An important aspect of this design was the proximity of similar settlements, key was to spread out risk instead of center it. The distance between these dwellings where usually a few hundred yards up to a quarter of  a mile, and always within signaling distance, using horns, flags or smoke. This forced the enemy to attack only a single dwelling or spread out their forces. Neighboring settlements could quickly come to aid those attacked. Most adults in this realm can both fight and are able riders. A settlement only have to be able to defend themselves for a short time before they can count on help from their neighbors.

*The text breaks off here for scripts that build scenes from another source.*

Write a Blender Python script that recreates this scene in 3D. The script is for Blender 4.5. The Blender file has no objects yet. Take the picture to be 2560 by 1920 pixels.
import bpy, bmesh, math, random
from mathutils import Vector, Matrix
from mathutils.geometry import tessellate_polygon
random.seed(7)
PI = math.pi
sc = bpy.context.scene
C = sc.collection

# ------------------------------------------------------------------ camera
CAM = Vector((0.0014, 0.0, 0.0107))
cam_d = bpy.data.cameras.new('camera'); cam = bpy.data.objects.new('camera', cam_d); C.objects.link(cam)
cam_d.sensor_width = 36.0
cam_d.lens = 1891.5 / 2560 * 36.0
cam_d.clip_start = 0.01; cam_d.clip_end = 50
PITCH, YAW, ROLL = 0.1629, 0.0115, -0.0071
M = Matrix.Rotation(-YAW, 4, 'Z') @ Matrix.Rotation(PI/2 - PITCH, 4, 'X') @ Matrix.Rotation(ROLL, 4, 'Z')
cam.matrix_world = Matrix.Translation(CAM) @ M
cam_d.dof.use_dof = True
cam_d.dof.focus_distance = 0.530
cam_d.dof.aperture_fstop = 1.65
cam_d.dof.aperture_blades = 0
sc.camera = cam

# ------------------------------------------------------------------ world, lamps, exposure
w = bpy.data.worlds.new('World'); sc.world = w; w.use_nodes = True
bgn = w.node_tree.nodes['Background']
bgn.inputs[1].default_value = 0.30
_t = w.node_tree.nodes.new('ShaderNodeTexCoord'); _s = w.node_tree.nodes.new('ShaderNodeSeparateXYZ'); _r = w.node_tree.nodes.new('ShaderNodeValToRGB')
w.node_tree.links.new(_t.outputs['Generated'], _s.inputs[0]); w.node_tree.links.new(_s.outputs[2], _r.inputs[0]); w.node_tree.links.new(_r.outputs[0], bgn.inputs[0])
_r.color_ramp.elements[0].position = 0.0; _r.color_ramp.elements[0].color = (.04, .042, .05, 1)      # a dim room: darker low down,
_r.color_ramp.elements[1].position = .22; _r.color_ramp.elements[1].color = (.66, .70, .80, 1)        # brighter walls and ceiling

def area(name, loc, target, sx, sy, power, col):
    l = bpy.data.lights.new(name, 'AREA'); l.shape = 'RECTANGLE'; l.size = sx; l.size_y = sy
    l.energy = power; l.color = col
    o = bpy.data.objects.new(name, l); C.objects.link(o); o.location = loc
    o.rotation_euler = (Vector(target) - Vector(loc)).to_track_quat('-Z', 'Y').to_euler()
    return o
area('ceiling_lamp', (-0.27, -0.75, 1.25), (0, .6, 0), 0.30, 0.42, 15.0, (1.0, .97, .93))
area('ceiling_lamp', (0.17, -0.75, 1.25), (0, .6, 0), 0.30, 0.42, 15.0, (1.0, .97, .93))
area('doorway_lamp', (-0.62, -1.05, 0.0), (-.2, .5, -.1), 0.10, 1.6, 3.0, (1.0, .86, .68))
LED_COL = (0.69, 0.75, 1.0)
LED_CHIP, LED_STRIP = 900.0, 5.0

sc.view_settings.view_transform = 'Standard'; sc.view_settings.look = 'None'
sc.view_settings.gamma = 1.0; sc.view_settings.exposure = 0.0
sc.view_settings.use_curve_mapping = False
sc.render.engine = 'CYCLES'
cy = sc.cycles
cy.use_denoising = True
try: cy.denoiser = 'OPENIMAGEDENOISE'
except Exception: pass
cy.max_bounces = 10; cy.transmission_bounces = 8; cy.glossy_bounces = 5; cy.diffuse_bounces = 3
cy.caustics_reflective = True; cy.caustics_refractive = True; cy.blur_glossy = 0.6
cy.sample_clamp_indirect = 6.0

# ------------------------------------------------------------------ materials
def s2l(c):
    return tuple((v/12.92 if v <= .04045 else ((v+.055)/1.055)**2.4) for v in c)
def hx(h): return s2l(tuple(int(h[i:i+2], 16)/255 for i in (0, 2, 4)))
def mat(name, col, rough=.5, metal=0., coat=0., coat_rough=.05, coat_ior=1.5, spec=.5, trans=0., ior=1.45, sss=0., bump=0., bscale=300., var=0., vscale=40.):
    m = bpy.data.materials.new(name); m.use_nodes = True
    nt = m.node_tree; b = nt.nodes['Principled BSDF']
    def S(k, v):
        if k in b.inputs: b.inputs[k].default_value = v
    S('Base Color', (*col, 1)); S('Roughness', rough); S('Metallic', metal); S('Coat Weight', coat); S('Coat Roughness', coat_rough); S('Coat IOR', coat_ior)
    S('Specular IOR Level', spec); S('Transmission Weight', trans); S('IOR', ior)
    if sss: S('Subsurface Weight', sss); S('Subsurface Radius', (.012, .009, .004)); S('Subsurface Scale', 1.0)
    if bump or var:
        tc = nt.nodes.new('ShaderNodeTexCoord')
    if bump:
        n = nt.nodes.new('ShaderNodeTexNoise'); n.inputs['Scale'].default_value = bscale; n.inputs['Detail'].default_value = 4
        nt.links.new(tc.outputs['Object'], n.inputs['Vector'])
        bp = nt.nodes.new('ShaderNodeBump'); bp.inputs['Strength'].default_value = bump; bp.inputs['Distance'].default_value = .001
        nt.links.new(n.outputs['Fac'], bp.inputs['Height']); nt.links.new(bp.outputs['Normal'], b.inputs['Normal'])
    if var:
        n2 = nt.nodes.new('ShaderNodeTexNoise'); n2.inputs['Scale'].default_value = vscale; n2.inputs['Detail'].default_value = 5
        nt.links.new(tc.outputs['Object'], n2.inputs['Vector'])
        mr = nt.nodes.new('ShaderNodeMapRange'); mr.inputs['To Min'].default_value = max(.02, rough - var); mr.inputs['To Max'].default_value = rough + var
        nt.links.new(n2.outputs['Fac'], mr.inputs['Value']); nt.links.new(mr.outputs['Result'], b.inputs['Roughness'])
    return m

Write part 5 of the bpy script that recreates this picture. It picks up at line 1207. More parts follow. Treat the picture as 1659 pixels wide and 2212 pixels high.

This way of living was the norm until the Oeridians came and wanted to modernize and upgrade the ancient ways of living in cramped dens not much better than a hole in the ground behind a small wall. They built proper houses with defenses, but often spend more lavishly on living standard rather than defense capability. The Oeridian idea of defense was a much bigger castle or keep that was designated to guard a much larger area, often many square miles. The defense installations where a deterrent for the   thugs of the old bandit lands, but woefully inadequate when the well organized terror of the Horned Society and later Iuz came. Maybe a spread out much more nimble defense would have fared better, that we can only speculate in. But a lot of the lowly squires hailing from the rural part of Shield Lands who survived the onslaught swear that the only reason they made it was mobility and mutual aid.

Here in my Critwall map you can see the area outside the wall still being dotted with small settlements that have been, to a varyingly degree, converted to more conventional standard.

Architecture and especially settlement design are often overlooked in fantasy so for my Shield Lands campaign I wanted to take in this aspect in my campaign planning and cartography. It can add a special feel to the campaign, and making sure it feels a bit special and more believable.